A block of data
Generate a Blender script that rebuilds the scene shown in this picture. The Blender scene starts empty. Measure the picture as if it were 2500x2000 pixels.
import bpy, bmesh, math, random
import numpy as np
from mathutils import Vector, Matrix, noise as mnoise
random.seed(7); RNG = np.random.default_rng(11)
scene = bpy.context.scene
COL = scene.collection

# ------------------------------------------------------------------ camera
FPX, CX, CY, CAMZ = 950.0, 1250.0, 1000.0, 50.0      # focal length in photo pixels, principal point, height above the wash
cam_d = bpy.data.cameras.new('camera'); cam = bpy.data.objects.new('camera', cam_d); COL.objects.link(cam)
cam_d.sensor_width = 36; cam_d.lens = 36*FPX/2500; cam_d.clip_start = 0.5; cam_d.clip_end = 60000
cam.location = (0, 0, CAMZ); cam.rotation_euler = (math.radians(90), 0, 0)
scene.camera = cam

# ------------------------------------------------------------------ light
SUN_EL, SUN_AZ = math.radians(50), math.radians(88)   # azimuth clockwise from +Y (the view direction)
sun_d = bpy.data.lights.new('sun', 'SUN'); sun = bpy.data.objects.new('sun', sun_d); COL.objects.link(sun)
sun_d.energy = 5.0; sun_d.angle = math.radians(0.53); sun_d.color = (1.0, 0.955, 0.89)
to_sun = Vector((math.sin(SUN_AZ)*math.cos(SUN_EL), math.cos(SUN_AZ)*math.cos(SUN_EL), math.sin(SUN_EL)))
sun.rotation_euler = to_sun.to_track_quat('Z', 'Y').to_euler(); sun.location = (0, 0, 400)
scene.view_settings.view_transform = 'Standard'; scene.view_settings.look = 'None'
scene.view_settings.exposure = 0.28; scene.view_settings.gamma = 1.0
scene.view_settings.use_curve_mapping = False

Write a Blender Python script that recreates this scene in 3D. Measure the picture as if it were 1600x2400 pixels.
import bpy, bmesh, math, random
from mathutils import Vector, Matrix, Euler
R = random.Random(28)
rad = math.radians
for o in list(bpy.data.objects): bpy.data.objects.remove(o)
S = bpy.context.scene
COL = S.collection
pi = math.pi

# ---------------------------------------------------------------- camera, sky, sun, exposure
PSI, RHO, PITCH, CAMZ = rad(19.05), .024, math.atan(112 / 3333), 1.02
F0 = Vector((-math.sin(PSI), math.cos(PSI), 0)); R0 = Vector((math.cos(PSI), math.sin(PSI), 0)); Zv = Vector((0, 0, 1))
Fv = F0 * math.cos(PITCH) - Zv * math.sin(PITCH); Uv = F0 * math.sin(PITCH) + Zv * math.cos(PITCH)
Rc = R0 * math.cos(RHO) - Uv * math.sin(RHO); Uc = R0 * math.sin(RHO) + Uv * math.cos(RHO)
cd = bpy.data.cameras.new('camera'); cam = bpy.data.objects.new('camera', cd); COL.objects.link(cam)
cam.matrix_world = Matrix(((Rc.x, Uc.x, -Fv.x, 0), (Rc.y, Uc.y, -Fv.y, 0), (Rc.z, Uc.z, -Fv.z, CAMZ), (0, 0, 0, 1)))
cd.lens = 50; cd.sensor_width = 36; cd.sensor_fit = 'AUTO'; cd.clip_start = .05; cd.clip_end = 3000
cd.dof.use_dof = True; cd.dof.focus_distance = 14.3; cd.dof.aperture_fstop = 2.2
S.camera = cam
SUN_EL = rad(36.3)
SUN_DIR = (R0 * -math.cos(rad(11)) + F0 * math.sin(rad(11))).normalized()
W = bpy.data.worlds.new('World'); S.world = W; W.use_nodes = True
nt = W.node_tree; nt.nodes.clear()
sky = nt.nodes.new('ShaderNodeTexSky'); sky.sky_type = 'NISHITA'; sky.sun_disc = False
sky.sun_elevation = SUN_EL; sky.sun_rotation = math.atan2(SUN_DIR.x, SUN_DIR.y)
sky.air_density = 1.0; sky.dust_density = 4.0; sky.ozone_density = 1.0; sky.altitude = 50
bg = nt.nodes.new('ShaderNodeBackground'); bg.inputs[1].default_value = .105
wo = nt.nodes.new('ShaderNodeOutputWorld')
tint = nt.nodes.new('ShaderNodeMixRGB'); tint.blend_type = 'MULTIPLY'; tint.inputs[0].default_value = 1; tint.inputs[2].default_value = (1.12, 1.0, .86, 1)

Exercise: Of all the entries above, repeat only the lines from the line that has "Write a Blender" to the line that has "pi = math.pi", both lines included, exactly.

Result:
Write a Blender Python script that recreates this scene in 3D. Measure the picture as if it were 1600x2400 pixels.
import bpy, bmesh, math, random
from mathutils import Vector, Matrix, Euler
R = random.Random(28)
rad = math.radians
for o in list(bpy.data.objects): bpy.data.objects.remove(o)
S = bpy.context.scene
COL = S.collection
pi = math.pi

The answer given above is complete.